James opted for the latter option, and is getting lots of grief about it. The prevailing opinion is that James, as the team's best player and undisputed leader, should have put it upon himself to tie the game rather than abdicate the responsibility to a teammate.

This reeks of Monday morning quarterbacking, of course; nobody would be saying boo had Marshall made the shot, just like nobody criticized James when he passsed to a wide open Damon Jones in the opposite corner for the series-clincher against Washington a year ago. I might also add that since we've recently given consecutive MVP awards to a guy who would have made that pass 100 times out of 100, folks might want to be more consistent with their standards.

Nonetheless, James will have that hanging over his head as the Cavs go into tonight's Game 2 in Detroit, and perhaps for much longer.

In the meantime, let's break this play down and try to answer the big question: Which decision gave the Cavs better odds of winning?

By estimating some answers to a few key questions, we can get to the bottom of this:

1. What were the odds of Cleveland's winning in overtime?

The first step here is figuring out the ramifications from LeBron's decision -- meaning we need to calculate how either a 2-point basket by James or a 3-point basket by Marshall changed the Cavs' probability of winning.

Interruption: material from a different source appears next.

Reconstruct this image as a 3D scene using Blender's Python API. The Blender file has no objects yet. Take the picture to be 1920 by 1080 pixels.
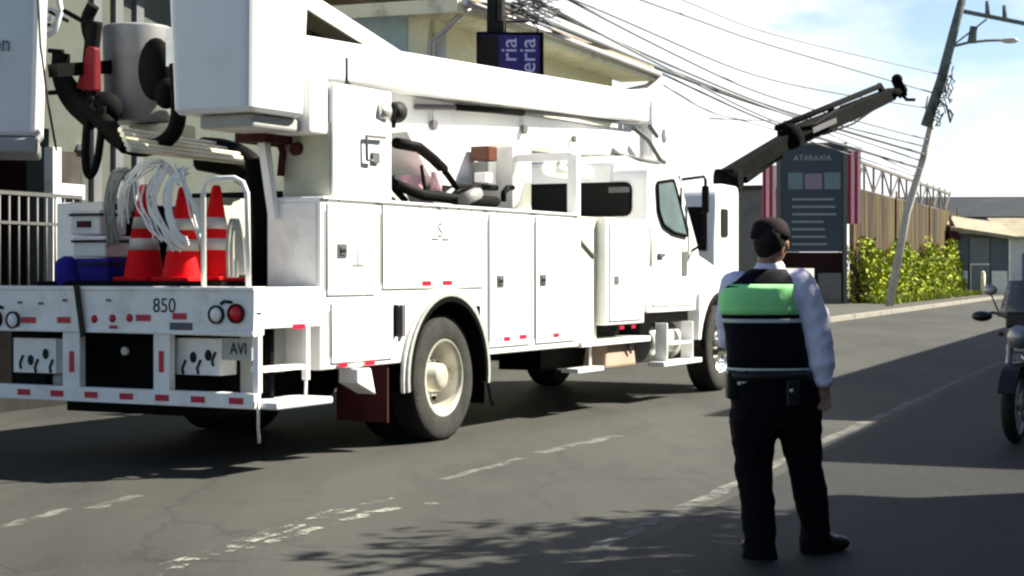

Looking for Donyell Marshall on this list? He's only 1-for-6 (16%) in "game-winning shots."

-- ESPN.com staff
-- Data provided by 82Games.com

Obviously, a 2-point basket by LeBron would be likely to send the game into overtime, so we'll start here. We might assume Cleveland's odds in OT were less than 50-50 because the Cavs were playing on the road against a team that appears to be superior. But five minutes is a pretty small snippet of time, and the shorter the game gets, the more random the outcome.

Additionally, there's another factor at work here. Overtime is short enough that winning the jump ball can have a real impact on winning and losing, and Cleveland has perhaps the best jump-ball taker in the league in 7-3 Zydrunas Ilgauskas. I don't have data for this season, but according to 82games.com he won 62 percent of his jump balls last season, and he's been better in other years -- in 2002-03, for instance, he was an absurd 68-13 in opening tips.

So that probably pulls the lever back toward 50 percent, if not slightly above. Let's go with 50 percent for our exercise; if it's really 51 percent or 49 percent or something, it has almost no impact on our results.

(Side note while we're talking about Big Z: Ilgauskas was yanked by Mike Brown on the last possession even though he was the team's high scorer with 22 points. I was absolutely flabbergasted, but it's been 48 hours and nobody has said a peep about it.)